Reading Paver’s Chronicles of Ancient Darkness series for children (and could we survive in the wild?)

OK – it’s children’s fantasy adventure time. My son and I are reading GHOST HUNTER, the sixth and last book in the Chronicles of Ancient Darkness series by Michelle Paver.

Here’s the series: WOLF BROTHER, SPIRIT WALKER, SOUL EATER, OUTCAST, OATH BREAKER, GHOST HUNTER.

I love these books — really love them. We’ve been at them since November and they’ve made the kids’ bedtime hour feel like an adventure, rather than a faceplant. I’m approaching the end of the last one with genuine sadness.

The story: Torak is twelve when his father dies, leaving him with only an orphaned wolf cub for company. Set in a Nordic land thousands of years ago, the series charts his journeys through the land, interacting with various clans (Raven, Otter, Hare, Seal, Swan, Willow, etc) as he unravels the mysteries and undoes the mayhem of the good-turned-evil mages, the Soul Eaters. The first book introduces Torak to Renn, the Raven clan girl who accompanies him and Wolf for the rest of the series.

All the stories are told in the context of the hunter-gatherer life of nomadic clans. Berries, meats, and stews – chewed roots, herbal remedies, and shelters made from bent saplings, upturned dugout canoes or seal-skin kayaks. Fur-lined parkas and hide boots filled with soft moss, or auroch wool. Journeys follow tracks, markers, and contours. Every step of the story is marked by changes in weather, landscape, or stages of hunger. It’s a visceral book, rich with scents, tastes and sensations. The animals are described in terms of their body language – the warning “uff” of the wolf, the lowered heads of dogs or reindeer. These stories speak to us on a primal level.

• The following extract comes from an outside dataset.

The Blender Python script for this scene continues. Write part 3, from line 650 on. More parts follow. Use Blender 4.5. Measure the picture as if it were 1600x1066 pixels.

The adventure and suspense are brilliant, but for my son and I, it was the resonance between Torak’s world and ours that felt special — wild and unfamiliar enough to be frightening but close enough to feel relatable.

Field mouse friend

Torak is older than my son, his life wilder than anything we have experienced (we’ve slept under canvas but not in a hide tent), and his landscape is colder (we’ve woken to rain on our faces, but never ice). He has a wolf and ravens as companions (we have a dog, and occasional rescued buzzards and mice). Torak runs for his life through ice storms in the mountains (for several days). We go hill-running in the rain until it gets dark (three miles). We have all swum with seals and befriended foxes and other wild animals.

So Torak’s world is wild and frightening, but not entirely unfamiliar. We can (almost) feel the book as we read.

The book made me wonder how we would fare in the wild. Our tracking skills are minimal, our hunting skills limited to modern line fishing (perhaps we could whittle a lobster pot of sorts) and our ability to make clothes from the wild might be limited to a few hastily clutched dock leaves and a daisy chain, which doesn’t bear thinking about.

In fairness, I could probably manage a shelter — bend a few saplings and prop up a few branches, leaves, and bracken fronds — and I could probably fashion a hunk of granite into a sharpish tool and maybe cobble together some bark twine or withies to stabilise it, and if we had any kind of decent weather, I could make some hay and create a bed (ish).

Still though, in the middle of winter, it’s much nicer to snuggle up in our cosy home, turning pages that allow us to run with wolves, spearing boar and roasting lingonberries, eating around campfires and sleeping on hare- or reindeer-skin rugs. Almost feeling the fear, the cold, the hunger and the occasional seal fat satiety of the hunter gatherers of ages past. Almost.

Almost, for us right now, is probably a good thing.

Brilliant books.

 

Here’s a little true thing about a hare.

When I was about twelve, I started running around the farm lanes behind our house in rural Hampshire. I’d pant and sweat up the hill, and then on the way back every day, I’d jog around a sweeping bend before an open gateway (it was always open, I don’t know why), and sit for a moment beside the mother hare who crouched there. She was always both more and less scared than the other hares, panting her fear, but not running. She’d freeze at first, until I said hello to let her know I wasn’t hunting, and then relax, never moving her body but starting to snuffle and flex her long, black-tipped ears again. We’d watch each other. I’d rest for a moment, then softly grunt goodbye to warn her that I was about to move again. She never ran if I was alone; we’d just sit about three feet apart, soaking up the sun.
I was still at the age when I couldn’t easily explain to my friends about the slowing and sitting and talking. I only took friends once and they talked and she ran, so they just saw a distant, running blur. I went alone, after that, and she let me sit beside her again. This is what I want to teach my children.